Any access group that includes the MyApp:User access role remains authorized to read and write instances of any case type despite not having any ARO records of its own. This behavior is possible because of the following conditions:

  • The absence of ARO records for the MyApp:User access role means that this access role neither grants nor denies access. The rule cannot yield any authorization outcome on its own.
  • Because MyApp:User is dependent on PegaRULES:User4, any unresolved authorization checks go to PegaRULES:User4 to determine if that access role, in turn, yields an outcome.
  • Because PegaRULES:User4 does not define an ARO for a case type that is specific to the MyApp application, the role-based access control (RBAC) algorithm verifies the inheritance hierarchy of that case type's class to find a relevant ARO for this check. PegaRULES:User4 does define an ARO for the Work- class (a superclass of any MyApp case types), which is the ARO that most specifically matches an instance of a case type in MyApp.
  • Because the production setting value five explicitly grants read and write access to the case type, this outcome from PegaRULES:User4 is propagated as the outcome for the same authorization check on the MyApp:User access role. 

You can enter more than one dependent role, in which case the access roles are joined with an OR operation so that only one of the most specific AROs for each access role needs to grant access to operate.

If an access role needs to largely honor the authorization outcomes of an existing access role but override the outcomes in certain scenarios, you can also use the dependent roles to configure only those AROs in the new access role, which overrides the outcomes that are otherwise attained from its dependent roles. The system continues to defer any authorization outcomes that the top-level role does not specify to its dependent roles for an outcome.

For example, you might want to restrict MyApp users to update all case types only if they are not in the Resolved status, while preserving all other access that Pega Platform users typically get. With dependent roles, you can implement this behavior by using a single ARO in MyApp:User, which specifies the required restriction through an application-specific Access When rule. 

By leaving all other settings on the ARO unspecified, the system defers other authorization checks (for example, read access) to the dependent role (in this example, PegaRULES:User4). The dependent role continues to grant read access because no setting in the top-level role overrides this permission.

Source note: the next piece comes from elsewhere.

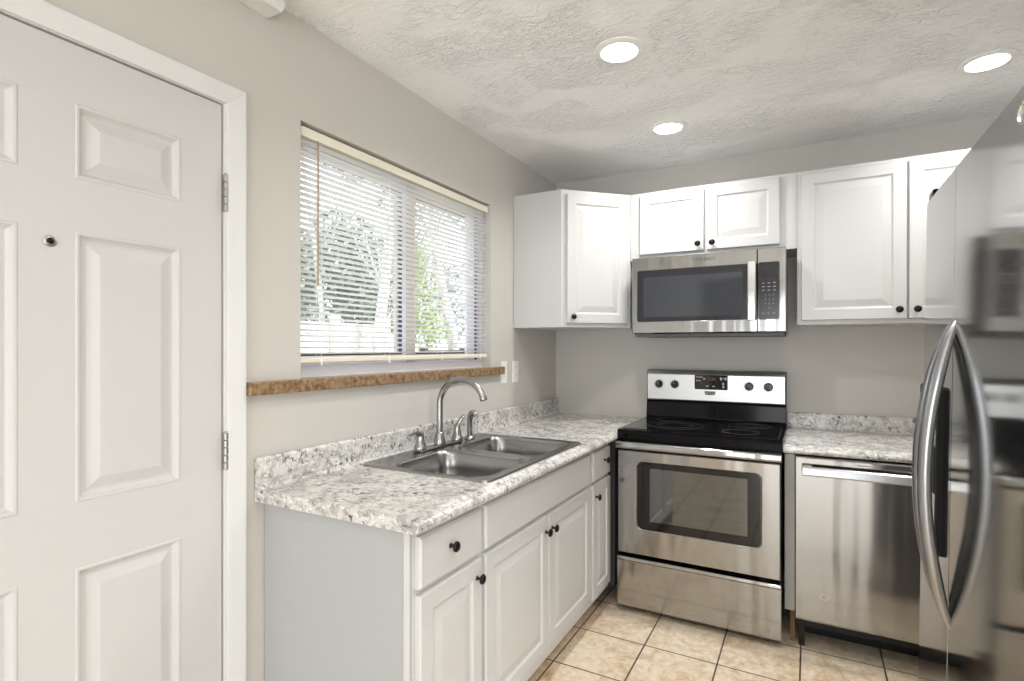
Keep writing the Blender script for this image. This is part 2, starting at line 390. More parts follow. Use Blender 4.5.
# stone sill
b = MB().box(-.069, .032, -2.336, -.764, WZ0, 1.25, .004)
bm = b.bm
b2 = MB(); b2.box(-.054, .0, WY0 + .001, WY1 - .001, WZ0, 1.25); b2.box(.0, .032, -2.336, -.764, WZ0 - .004, 1.25, .004)
b.bm.free(); b2.build('window_sill', 'sill', wn)

# mini blind
bl = thing('mini_blind', 'white horizontal mini blind lowered over the window, slats open', 'blind', (-.02, -1.495, 2.11))
b = MB(); b.box(-.048, -.012, WY0 + .012, WY1 - .012, 2.088, 2.122, .003); b.build('headrail', 'cream', bl)
b = MB(); nS = 37; zt_, zb_ = 2.076, 1.336
for i in range(nS):
    z = zt_ + (zb_ - zt_) * i / (nS - 1); sec = []
    for k in range(4):
        u = -1 + 2 * k / 3; x = -.030 + u * .0122; zz = z + u * .0030 + .0016 * (1 - u * u); sec.append((x, zz))
    pts = sec + [(x, zz - .0006) for x, zz in sec[::-1]]
    b.prism(pts, 'y', WY0 + .014, WY1 - .014)
b.build('slats', 'slat', bl)
b = MB(); b.box(-.042, -.017, WY0 + .012, WY1 - .012, 1.302, 1.322, .004); b.build('bottom_rail', 'cream', bl)
for y in (-2.02, -1.66, -1.29, -.95):
    b = MB()
    for dx in (-.0425, -.0168): b.box(dx - .0006, dx + .0006, y - .0006, y + .0006, 1.302, 2.09)
    b.box(-.0176, -.0155, y - .004, y + .004, 1.292, 1.314)
    b.build('ladder_cord', 'slat', bl)
b = MB().sweep([(-.014, -2.040, 2.09), (-.011, -2.040, 2.07), (-.010, -2.041, 1.85), (-.010, -2.042, 1.575)], [.002, .003, .0036, .0042], [.002, .003, .0036, .0042], n=8)
b.build('tilt_wand', 'wand', bl)

# ------------------------------------------------------------------ outlets
def outlet(y, label, duplex=True):
    o = thing('wall_outlet', label, 'outlet', (0, y, 1.215))
    MB().box(0, .005, y - .035, y + .035, 1.152, 1.278, .002).build('cover_plate', 'plastic', o)
    for dz in (-.022, .022):
        s = MB().box(.0045, .0075, y - .016, y + .016, 1.215 + dz - .014, 1.215 + dz + .014, .0014).build('socket', 'plastic', o)
        b = MB()
        for dy in (-.006, .006): b.box(.0074, .0077, y + dy - .001, y + dy + .001, 1.215 + dz - .004, 1.215 + dz + .006)
        b.build('slot', 'dark_letter', s)
    return o
outlet(-.728, 'white outlet partly covered by the end of the brown window sill')
outlet(-.590, 'white outlet by the back corner beneath the corner wall cabinet')

# ------------------------------------------------------------------ cabinets
Z = Vector((0, 0, 1))
RAISED = [(.000, .014), (.0035, .0185), (.052, .0185), (.055, .0155), (.060, .0115), (.066, .0115), (.094, .0175), (.098, .018)]
def raised(w):
    s = 1.0 if w > .2 else .62
    return [(0, .014), (.0035, .0185)] + [(i * s if i > .01 else i, d) for i, d in RAISED[2:]]
SLAB = [(0, .012), (.006, .0185)]
def knob(parent, p, n):
    p = Vector(p)
    MB().lathe(p, n, [(.008, 0), (.0075, .002), (.0048, .005), (.0045, .012), (.009, .016), (.0152, .019), (.0158, .023), (.012, .0275), (.004, .0295)], 24).build('knob', 'bronze', parent, smooth=50)
def front(parent, name, O, U, Nn, w, h, rings, m, kn=None):
    d = MB().panel(O, U, Nn, w, h, .018, rings).build(name, m, parent)
    LOC[d.name] = LOC[parent.name]
    if kn: knob(d, Vector(O) + Vector(U) * kn[0] + Z * kn[1] + Vector(Nn) * .018, Nn)
    return d
XF = .5905
def base_cab(name, label, y0, y1, parts, end=False):
    """base cabinet on the left run, doors face +x"""
    c = thing(name, label, 'cabinet', (.3, (y0 + y1) / 2, 0)); g = .0008
    b = MB(); t = .018
    b.box(.003, XF, y0 + g, y0 + t, .105, .874); b.box(.003, XF, y1 - t, y1 - g, .105, .874)
    b.box(.003, XF - .0202, y0 + t, y1 - t, .105, .123); b.box(.003, .01, y0 + t, y1 - t, .1232, .874)
    b.box(XF - .02, XF, y0 + t, y1 - t, .105, .15); b.box(XF - .02, XF, y0 + t, y1 - t, .83, .874); b.box(XF - .02, XF, y0 + t, y1 - t, .675, .715)
    for za, zb in ((.1502, .6748), (.7152, .8298)):
        b.box(XF - .02, XF - .0002, y0 + t + .0002, y0 + .03, za, zb); b.box(XF - .02, XF - .0002, y1 - .03, y1 - t - .0002, za, zb)
    b.build('carcass', 'base_white', c)
    MB().box(.49, .505, y0 + g, y1 - g, 0, .105).build('toe_kick', 'tile', c)
    for nm, a0, a1, z0, z1, rg, kn in parts:
        front(c, nm, (XF + .0006, a0, z0), (0, 1, 0), (1, 0, 0), a1 - a0, z1 - z0, rg if rg else raised(a1 - a0), 'base_white', kn)
    return c
c1_ = base_cab('base_cabinet', 'white base cabinet at the near counter end, one drawer over one door', -2.262, -1.922, [
    ('drawer', -2.247, -1.935, .706, .848, SLAB, (.138, .078)), ('door', -2.247, -1.935, .155, .690, None, (.280, .482))])
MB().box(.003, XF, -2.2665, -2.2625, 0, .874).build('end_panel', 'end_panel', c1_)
MB().box(XF - .02, XF - .0003, -2.2695, -2.2625, .105, .874).build('edge_strip', 'base_white', c1_)
base_cab('base_cabinet', 'wide white sink base cabinet with a plain false front over two doors', -1.922, -.938, [
    ('false_front', -1.912, -.958, .706, .848, SLAB, None), ('door', -1.912, -1.437, .155, .690, None, (.448, .475)), ('door', -1.430, -.958, .155, .690, None, (.027, .475))])
c3_ = base_cab('base_cabinet', 'narrow white base cabinet beside the stove, small drawer over slim door', -.938, -.655, [
    ('drawer', -.926, -.668, .706, .848, SLAB, (.160, .082)), ('door', -.926, -.668, .135, .690, None, (.035, .495))])
b = MB(); b.box(.003, .628, -.654, -.006, .105, .874); b.build('corner_carcass', 'gap_shade', c3_)  # colored near-black as the shade in the gap beside the stove

# countertops
def top_sec(x0, x1, z1=.914):   # front edge profile, x1 = nose
    return [(x0, .8765), (x0, z1), (x1 - .042, z1), (x1 - .032, z1 - .001), (x1 - .022, z1 - .006), (x1 - .012, z1 - .009), (x1 - .004, z1 - .014), (x1, z1 - .022), (x1 - .001, z1 - .031), (x1 - .008, .8765)]
ct = thing('countertop', 'speckled granite-look countertop around the sink along the window wall', 'countertop', (.3, -1.2, .8765))
SY0, SY1, SX0, SX1 = -1.873, -1.072, .118, .585
b = MB(); NO = .648
b.prism(top_sec(.003, NO), 'y', -2.302, SY0); b.prism(top_sec(.003, NO), 'y', SY1, -.003)
b.box(.003, SX0, SY0, SY1, .8765, .914); b.prism(top_sec(SX1, NO), 'y', SY0, SY1)
b.build('worktop', 'granite', ct)
b = MB().prism([(.003, .9145), (.003, 1.010), (.008, 1.0135), (.017, 1.0125), (.0225, 1.006), (.0228, .995), (.0215, .940), (.024, .925), (.034, .9145)], 'y', -2.302, -.003)
b.build('backsplash', 'granite', ct)
cr = thing('countertop', 'short granite-look countertop over the dishwasher, right of the stove', 'countertop', (2.0, -.3, .8765))
b = MB().prism([(-p[0], p[1]) for p in top_sec(.003, .645)], 'x', 1.416, XR - .003); b.build('worktop', 'granite', cr)
b = MB().prism([(-.003, .9145), (-.003, .996), (-.008, .9995), (-.017, .9985), (-.0225, .992), (-.0215, .940), (-.024, .925), (-.034, .9145)], 'x', 1.416, XR - .003)
b.build('backsplash', 'granite', cr)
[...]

Benefits of role hierarchies

The benefits of using dependent role hierarchies include:

  • Eliminating duplication of AROs for application-specific access roles: The example where MyApp needs one setting to vary an otherwise reusable baseline, when you do not use dependent roles, requires the duplication of all other settings on the ARO (and, potentially, other AROs) on the MyApp:User access role.
  • Access role layering: You can create more generic access roles to form the authorization foundation for application-specific access roles that use similar user roles. Application-specific access roles can then establish a dependency on more generic access roles (which can, in turn, depend on Pega Platform access roles), incrementally adding configuration of only the behavior that differs between the application layer and layers on which it depends.
  • Multiple dependencies: You can configure access roles to have multiple dependent access roles, providing multiple dependencies to defer to so that they can achieve an authorization outcome based on a collection of otherwise disparate access roles. Often some exceptional users concurrently perform the responsibilities of multiple user roles. Creating an access role for these users and making this role dependent on multiple sibling access roles from the same application helps achieve this outcome.
  • Reuse Pega Platform or your application authorization: Often the access roles in Pega Platform (or any applications on which you build) for typical user roles such as end users, managers, and system administrators yield most of the required authorization outcomes. Implementing application-specific access roles to depend on the corresponding Pega Platform access roles provides a working authorization baseline with no duplication of AROs.
  • Maintainability: By configuring only the authorization requirements that are unique to your application-specific access roles and deferring the remainder to its dependent roles, you help the maintainers of your application to understand how your application-specific authorization deviates from a more commonly understood foundation. Configuring RBAC without dependent roles leads to a larger number of AROs at the application level, many of which are often slightly modified clones of the access roles that Pega Platform provides. These slight modifications might be difficult to isolate.
  • Updatability: By eliminating duplicated AROs and instead deferring to AROs for dependent roles, updates to your Pega Platform or other applications help the authorization of your applications to immediately reflect authorization changes that the update includes.
Tip:  Starting from 7.2, when a new application is created using the New Application wizard, application-specific access roles that are generated establish Pega Platform access roles as their dependent roles

When you do not use dependent roles, your application-specific access role has no links to the new or updated access role in Pega Platform, which causes the following impact:

  • The application-specific access roles mask any changes to the Pega Platform authorization model in updated access roles.
  • Any new features in any Pega Infinity update might depend on privileges from the updated access roles that the application-specific access roles mask.